Questa trattativa sembra una necessità per Israele ma anche un limitato successo politico di Hamas che ha conquistato il ruolo di partner in una trattativa, liberando bambini e donne dalle prigioni israeliane e ottenendo l’ingresso di aiuti umanitari e la sospensione dei bombardamenti peraltro da essa stessa provocati. Ma questa trattativa, pur nel corso della guerra, il governo di Israele l’avrebbe dovuta impostare fin dall’inizio come iniziativa propria, mentre ora gli è stata imposta non solo dalla pressione delle famiglie dei massacrati e degli ostaggi del 7 ottobre, ma dagli Stati Uniti, preoccupati da un’estensione del conflitto e dal Qatar finanziatore di Hamas.

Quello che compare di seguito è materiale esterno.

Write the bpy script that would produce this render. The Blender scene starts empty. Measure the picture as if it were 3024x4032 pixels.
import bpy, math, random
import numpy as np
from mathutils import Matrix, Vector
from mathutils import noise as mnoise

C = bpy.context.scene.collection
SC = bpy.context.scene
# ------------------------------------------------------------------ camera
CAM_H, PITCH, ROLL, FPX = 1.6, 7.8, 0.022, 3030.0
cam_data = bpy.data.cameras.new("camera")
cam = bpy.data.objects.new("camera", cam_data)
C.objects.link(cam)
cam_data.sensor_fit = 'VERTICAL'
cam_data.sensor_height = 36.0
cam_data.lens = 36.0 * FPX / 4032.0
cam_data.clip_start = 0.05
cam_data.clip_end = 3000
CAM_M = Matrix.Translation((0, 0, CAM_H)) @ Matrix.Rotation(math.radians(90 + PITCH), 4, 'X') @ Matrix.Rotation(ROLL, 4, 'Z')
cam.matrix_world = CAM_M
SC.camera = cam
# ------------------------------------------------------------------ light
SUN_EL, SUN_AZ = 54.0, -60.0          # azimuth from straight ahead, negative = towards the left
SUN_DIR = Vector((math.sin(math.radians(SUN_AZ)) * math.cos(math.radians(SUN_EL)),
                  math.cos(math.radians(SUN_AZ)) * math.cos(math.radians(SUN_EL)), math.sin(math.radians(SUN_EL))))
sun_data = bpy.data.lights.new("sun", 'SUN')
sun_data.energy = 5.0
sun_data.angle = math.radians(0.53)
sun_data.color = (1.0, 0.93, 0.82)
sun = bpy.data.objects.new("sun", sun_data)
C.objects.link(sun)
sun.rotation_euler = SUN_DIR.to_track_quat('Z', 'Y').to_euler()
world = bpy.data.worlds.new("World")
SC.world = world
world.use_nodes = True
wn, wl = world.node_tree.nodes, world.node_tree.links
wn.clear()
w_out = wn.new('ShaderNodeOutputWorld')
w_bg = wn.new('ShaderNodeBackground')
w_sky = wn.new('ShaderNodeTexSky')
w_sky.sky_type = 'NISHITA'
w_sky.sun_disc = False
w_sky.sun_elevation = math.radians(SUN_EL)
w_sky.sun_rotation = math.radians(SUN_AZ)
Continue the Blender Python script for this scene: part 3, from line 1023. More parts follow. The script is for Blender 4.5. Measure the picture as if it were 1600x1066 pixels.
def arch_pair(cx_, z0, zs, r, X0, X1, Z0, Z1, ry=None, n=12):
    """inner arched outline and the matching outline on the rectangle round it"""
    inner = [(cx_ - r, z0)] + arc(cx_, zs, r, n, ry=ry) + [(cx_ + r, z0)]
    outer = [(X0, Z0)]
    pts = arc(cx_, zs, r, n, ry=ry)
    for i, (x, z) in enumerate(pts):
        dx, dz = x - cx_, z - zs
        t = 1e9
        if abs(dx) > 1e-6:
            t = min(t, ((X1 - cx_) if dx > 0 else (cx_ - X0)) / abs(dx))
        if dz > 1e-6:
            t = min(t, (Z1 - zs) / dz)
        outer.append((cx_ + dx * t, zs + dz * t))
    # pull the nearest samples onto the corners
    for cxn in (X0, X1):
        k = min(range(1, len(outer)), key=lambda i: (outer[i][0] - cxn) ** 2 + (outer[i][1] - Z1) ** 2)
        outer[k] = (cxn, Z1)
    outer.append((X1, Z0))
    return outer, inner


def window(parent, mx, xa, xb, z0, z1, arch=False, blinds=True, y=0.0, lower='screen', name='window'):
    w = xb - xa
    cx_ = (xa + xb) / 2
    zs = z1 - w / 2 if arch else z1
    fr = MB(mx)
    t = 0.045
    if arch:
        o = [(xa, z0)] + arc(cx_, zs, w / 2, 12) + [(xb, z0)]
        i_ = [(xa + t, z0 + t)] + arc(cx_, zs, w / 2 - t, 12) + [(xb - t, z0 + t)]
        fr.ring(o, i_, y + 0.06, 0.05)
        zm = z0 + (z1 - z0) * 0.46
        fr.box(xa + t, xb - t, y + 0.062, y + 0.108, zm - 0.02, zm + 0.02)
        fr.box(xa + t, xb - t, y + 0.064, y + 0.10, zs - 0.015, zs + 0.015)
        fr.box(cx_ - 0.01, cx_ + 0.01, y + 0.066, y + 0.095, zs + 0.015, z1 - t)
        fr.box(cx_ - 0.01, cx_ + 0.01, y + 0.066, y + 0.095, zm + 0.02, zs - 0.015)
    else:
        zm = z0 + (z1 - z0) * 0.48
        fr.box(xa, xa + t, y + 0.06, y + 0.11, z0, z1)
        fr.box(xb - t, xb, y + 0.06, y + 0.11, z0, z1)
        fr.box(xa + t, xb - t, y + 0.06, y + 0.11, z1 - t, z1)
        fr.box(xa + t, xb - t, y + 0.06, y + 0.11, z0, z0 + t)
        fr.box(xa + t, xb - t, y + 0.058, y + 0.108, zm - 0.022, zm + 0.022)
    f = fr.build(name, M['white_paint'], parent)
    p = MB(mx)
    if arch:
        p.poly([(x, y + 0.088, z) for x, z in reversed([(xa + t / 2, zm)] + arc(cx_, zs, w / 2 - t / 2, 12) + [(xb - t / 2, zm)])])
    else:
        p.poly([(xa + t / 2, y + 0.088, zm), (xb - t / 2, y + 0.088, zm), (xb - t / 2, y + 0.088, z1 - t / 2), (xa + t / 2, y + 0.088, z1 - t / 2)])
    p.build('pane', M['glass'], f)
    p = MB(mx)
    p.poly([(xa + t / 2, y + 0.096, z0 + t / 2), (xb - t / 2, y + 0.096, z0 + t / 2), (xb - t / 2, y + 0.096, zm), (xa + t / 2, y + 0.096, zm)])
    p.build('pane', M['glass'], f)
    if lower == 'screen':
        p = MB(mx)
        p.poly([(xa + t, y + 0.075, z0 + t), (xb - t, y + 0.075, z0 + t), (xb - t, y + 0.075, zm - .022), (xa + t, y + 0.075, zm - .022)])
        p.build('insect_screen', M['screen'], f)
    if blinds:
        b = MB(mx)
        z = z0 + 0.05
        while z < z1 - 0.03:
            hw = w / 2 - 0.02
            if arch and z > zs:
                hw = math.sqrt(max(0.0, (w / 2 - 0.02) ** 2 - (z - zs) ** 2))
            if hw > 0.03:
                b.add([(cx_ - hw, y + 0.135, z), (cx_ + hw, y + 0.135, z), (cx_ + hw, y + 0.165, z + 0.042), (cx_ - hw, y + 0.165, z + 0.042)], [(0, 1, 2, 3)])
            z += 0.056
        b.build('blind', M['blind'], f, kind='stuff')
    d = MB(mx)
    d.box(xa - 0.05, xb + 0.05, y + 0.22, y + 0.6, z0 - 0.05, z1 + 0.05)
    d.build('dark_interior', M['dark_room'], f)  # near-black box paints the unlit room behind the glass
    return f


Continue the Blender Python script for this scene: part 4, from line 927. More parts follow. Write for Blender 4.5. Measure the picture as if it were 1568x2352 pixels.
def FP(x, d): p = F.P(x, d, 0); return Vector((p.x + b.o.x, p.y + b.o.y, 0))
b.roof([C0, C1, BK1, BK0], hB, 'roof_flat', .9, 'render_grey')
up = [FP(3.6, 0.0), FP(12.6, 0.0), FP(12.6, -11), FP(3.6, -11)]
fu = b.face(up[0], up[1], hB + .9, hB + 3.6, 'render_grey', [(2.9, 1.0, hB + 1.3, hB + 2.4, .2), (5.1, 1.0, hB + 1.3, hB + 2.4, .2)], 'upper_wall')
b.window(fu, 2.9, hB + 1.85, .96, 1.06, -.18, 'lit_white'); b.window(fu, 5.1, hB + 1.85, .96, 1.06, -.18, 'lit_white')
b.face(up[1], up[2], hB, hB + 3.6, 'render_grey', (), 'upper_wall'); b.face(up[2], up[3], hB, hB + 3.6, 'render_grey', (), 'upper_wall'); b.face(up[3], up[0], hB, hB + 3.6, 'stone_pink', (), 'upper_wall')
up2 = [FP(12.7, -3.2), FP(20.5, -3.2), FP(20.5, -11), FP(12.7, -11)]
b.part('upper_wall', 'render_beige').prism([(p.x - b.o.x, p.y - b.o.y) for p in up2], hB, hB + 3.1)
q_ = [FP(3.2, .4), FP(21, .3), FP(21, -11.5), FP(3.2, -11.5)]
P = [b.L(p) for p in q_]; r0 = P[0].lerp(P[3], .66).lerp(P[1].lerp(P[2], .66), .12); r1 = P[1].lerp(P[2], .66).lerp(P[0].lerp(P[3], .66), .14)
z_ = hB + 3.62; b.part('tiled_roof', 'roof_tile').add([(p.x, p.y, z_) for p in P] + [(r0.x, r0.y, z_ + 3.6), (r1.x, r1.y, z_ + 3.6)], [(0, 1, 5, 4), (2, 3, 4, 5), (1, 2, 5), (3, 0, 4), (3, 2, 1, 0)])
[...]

Dopo questa breve tregua e l’ammissione che esiste uno spazio di trattativa, che significato avrebbe la ripresa della guerra a oltranza? Metterebbe maggiormente in evidenza non solo la volontà di perpetuare un conflitto che minaccia Israele e ne contamina la democrazia, ma anche il conflitto di interessi di Netanyahu: più perdura la guerra più evita un resa dei conti sui suoi errori politici e sulle imputazioni per corruzione di cui deve rispondere ai tribunali d’Israele. Con la continuazione della guerra per un’inattuabile estirpazione di Hamas, Netanyahu ridurrebbe Israele a proprio ostaggio a tempo indeterminato.